*WORK REQUIRED:* How many lines in the entries below contain "empty"? Answer with the number only.

*EXTRACTED MATERIAL:*
┄┄┄┄┄┄

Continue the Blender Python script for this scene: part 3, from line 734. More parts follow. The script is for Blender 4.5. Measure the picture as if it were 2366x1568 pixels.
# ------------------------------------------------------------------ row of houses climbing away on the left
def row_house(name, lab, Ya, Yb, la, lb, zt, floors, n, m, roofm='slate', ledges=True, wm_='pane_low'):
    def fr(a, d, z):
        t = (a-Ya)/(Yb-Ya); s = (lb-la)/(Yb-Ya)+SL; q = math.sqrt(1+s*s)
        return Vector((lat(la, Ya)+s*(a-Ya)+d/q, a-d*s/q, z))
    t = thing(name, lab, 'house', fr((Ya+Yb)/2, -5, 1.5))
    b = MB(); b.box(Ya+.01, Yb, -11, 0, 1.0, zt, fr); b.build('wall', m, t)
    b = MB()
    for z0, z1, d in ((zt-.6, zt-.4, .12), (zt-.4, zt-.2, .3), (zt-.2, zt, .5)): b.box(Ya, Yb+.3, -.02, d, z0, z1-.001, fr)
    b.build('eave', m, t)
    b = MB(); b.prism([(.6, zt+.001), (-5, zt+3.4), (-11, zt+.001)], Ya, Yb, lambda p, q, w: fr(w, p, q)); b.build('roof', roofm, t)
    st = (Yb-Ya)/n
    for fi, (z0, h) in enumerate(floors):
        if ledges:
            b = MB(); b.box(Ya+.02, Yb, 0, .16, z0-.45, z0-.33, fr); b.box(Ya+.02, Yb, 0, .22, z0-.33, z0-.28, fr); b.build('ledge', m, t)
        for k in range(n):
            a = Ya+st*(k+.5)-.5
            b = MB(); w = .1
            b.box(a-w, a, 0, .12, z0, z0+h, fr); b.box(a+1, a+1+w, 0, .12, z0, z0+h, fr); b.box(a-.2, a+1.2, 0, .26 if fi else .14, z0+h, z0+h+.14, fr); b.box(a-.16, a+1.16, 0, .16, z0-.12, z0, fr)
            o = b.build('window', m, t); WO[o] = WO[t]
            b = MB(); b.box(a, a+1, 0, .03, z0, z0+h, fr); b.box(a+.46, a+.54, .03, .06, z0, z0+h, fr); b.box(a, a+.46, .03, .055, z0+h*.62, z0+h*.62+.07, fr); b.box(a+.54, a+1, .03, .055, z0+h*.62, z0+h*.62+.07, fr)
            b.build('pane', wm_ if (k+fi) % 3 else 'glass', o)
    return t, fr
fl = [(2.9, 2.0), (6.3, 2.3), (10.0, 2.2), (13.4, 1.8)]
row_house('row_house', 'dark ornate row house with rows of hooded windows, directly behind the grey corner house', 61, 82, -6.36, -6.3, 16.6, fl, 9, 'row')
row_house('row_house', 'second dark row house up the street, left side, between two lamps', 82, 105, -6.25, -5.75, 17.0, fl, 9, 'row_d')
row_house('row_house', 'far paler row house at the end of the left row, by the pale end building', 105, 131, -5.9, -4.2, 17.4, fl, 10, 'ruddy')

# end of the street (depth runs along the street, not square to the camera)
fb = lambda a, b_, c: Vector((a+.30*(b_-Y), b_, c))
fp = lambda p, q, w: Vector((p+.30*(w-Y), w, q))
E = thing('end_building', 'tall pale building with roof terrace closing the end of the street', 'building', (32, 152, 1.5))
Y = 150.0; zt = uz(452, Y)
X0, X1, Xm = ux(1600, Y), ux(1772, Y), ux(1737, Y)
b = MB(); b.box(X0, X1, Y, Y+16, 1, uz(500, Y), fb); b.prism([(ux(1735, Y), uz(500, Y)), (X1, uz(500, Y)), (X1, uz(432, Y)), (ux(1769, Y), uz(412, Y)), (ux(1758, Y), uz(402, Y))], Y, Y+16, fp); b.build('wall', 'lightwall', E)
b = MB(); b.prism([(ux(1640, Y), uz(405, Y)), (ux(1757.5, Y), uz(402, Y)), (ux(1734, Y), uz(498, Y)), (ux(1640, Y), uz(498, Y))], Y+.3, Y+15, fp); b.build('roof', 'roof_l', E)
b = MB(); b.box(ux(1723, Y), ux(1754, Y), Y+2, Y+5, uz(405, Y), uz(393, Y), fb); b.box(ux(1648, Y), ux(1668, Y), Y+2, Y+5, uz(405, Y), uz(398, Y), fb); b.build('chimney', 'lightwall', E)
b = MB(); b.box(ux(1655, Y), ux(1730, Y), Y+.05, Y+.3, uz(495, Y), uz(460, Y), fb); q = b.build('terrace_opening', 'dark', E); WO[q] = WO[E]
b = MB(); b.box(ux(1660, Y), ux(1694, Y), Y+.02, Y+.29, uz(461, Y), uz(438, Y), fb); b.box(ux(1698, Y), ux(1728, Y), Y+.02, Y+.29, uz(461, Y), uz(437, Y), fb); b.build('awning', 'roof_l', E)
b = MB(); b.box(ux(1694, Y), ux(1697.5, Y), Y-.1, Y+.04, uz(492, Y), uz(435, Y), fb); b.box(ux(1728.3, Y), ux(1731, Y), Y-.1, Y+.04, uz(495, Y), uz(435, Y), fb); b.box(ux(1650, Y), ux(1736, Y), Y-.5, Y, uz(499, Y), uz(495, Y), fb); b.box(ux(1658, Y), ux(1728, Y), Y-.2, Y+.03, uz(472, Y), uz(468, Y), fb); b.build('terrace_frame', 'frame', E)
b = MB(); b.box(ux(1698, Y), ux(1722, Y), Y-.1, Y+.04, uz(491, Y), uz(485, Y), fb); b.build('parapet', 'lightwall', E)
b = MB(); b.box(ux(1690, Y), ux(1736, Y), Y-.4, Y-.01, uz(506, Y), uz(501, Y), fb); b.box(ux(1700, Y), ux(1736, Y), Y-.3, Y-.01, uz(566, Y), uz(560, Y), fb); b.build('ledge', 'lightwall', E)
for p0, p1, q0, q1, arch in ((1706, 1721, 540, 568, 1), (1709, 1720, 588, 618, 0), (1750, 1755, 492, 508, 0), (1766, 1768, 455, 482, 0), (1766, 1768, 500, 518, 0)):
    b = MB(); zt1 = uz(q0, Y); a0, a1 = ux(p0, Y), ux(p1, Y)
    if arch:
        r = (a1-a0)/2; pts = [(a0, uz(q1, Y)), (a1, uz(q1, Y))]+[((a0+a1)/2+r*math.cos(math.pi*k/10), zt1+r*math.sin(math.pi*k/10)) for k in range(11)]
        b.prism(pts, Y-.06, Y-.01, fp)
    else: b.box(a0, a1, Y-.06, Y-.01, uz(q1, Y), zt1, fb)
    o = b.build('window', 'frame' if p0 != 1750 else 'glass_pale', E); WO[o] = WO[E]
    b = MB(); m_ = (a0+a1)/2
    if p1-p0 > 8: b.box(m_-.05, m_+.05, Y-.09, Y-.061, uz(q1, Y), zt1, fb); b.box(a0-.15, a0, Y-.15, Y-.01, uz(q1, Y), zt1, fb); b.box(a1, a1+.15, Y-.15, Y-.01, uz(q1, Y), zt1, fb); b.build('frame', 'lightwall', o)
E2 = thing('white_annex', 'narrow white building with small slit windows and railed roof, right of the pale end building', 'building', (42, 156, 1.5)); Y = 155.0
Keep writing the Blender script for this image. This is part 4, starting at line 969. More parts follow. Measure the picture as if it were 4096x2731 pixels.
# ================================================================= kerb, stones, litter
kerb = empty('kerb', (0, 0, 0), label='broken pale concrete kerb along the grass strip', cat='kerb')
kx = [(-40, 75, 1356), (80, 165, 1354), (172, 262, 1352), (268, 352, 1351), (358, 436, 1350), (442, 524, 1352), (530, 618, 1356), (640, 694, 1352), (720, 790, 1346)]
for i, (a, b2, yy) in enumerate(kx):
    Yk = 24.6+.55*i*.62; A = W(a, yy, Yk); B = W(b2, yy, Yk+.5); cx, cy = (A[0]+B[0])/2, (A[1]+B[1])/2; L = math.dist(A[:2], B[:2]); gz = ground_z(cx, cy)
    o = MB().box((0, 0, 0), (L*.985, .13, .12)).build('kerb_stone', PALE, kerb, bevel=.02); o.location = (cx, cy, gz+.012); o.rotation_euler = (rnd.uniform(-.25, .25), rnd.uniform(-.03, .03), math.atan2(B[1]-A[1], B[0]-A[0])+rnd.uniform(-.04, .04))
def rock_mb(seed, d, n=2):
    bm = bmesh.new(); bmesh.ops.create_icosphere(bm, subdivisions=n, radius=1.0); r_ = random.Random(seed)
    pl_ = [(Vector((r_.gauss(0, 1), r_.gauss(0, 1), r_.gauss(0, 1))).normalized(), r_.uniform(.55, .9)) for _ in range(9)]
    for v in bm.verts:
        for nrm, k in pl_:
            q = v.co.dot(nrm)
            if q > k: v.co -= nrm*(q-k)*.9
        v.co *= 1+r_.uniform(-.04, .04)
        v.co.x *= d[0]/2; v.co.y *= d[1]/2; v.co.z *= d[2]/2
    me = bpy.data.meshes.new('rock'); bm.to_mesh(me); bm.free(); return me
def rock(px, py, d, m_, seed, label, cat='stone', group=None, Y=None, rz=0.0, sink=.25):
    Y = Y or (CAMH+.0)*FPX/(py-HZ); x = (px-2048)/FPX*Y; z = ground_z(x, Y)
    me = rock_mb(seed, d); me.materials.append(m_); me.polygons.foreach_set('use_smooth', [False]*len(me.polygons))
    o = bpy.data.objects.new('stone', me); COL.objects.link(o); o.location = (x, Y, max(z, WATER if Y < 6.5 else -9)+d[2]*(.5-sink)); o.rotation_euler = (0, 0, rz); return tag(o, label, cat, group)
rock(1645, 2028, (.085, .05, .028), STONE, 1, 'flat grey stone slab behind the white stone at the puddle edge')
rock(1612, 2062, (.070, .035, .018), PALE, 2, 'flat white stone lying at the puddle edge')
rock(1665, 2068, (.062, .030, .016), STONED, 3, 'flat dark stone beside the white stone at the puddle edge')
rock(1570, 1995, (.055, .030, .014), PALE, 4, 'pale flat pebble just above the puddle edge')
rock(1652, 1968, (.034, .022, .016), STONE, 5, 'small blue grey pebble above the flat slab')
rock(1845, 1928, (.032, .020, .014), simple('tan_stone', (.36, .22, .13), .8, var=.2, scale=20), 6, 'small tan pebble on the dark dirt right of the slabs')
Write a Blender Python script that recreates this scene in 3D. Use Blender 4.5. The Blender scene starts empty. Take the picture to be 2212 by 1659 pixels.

┄┄┄┄┄┄

*OUTPUT BELOW:* 2